Question

How do you evaluate \[{}^{8}{{P}_{3}}\] ?

Answer 1

Hint: Here \[P\] stands for Permutation, since we can calculate the value of permutation \[{}^{n}{{P}_{r}}\] as we know that formula for this in terms of \[n\] and \[r\] first we need to compare this to know the value of \[n\] and \[r\] after finding these values just put into the formula of permutation and that is \[\dfrac{n!}{(n-r)!}\].

Formula used:
 \[{}^{n}{{P}_{r}}=\dfrac{n!}{(n-r)!}\]
Where, \[n!=n(n-1)(n-1)(n-3)........1\]

Complete step by step solution:
Since we have to calculate the value of \[{}^{8}{{P}_{3}}\],
Also, we know that \[{}^{n}{{P}_{r}}=\dfrac{n!}{(n-r)!}\]
Comparing this with the given question,
\[\Rightarrow n=8,r=3\]
Now putting these values in the formula
\[{}^{n}{{P}_{r}}=\dfrac{n!}{(n-r)!}\]
\[\Rightarrow {}^{8}{{P}_{3}}=\dfrac{8!}{(8-3)!}\]
\[\Rightarrow \dfrac{8!}{5!}\]
Now we know that factorial is the product of all the numbers from \[1\] to that number itself
\[\Rightarrow \]This can be written as
\[\begin{align}
  & 8!=8\times 7\times 6\times 5\times 4\times 3\times 2\times 1 \\
 & 5!=5\times 4\times 3\times 2\times 1 \\
\end{align}\]
Substituting these values in above term
\[\Rightarrow \dfrac{8!}{5!}=\dfrac{8\times 7\times 6\times 5\times 4\times 3\times 2\times 1}{5\times 4\times 3\times 2\times 1}\]
On simplifying we get
\[\Rightarrow 8\times 7\times 6\]
\[\Rightarrow 336\]

Hence the value of \[{}^{8}{{P}_{3}}\] is \[336\].

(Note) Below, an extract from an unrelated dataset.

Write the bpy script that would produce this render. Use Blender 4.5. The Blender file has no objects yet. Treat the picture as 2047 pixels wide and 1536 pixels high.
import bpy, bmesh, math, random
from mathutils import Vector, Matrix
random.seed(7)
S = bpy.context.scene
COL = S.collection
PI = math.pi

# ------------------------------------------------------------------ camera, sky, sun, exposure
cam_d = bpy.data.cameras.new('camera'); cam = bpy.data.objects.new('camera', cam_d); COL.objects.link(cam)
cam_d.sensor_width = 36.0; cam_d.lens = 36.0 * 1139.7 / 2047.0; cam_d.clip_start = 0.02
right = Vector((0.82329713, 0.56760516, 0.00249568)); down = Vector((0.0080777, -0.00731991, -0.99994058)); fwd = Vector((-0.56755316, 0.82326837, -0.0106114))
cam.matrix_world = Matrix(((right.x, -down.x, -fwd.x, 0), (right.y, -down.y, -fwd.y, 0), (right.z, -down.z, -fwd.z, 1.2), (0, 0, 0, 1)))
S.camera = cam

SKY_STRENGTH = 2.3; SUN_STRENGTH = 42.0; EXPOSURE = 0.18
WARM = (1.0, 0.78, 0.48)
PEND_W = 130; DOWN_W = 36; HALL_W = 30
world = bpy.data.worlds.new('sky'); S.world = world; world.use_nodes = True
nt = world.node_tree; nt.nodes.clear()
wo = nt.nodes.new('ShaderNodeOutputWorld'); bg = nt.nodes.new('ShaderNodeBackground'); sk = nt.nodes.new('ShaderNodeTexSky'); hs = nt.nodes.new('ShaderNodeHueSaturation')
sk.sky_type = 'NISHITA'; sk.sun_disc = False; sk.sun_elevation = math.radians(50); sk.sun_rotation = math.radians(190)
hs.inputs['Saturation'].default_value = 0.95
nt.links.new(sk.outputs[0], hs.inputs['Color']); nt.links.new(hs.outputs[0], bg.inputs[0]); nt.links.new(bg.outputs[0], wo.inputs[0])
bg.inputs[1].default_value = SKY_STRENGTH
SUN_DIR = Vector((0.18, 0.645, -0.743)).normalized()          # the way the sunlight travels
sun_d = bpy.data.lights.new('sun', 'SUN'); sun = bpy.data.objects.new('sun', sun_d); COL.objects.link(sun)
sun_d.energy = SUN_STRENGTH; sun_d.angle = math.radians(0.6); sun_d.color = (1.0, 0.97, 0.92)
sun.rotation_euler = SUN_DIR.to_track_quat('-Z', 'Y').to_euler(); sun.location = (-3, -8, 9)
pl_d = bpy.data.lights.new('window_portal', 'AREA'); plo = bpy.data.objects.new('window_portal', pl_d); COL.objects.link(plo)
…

Note: When we have to find the permutation or combination just recall the formula and compare it with the given question and substitute the value of the variables in the formula. Also in the calculation part \[8!\] can be written as \[8\times 7\times 6\times 5!\] then the \[5!\] will directly cancel out instead of writing all the stuff.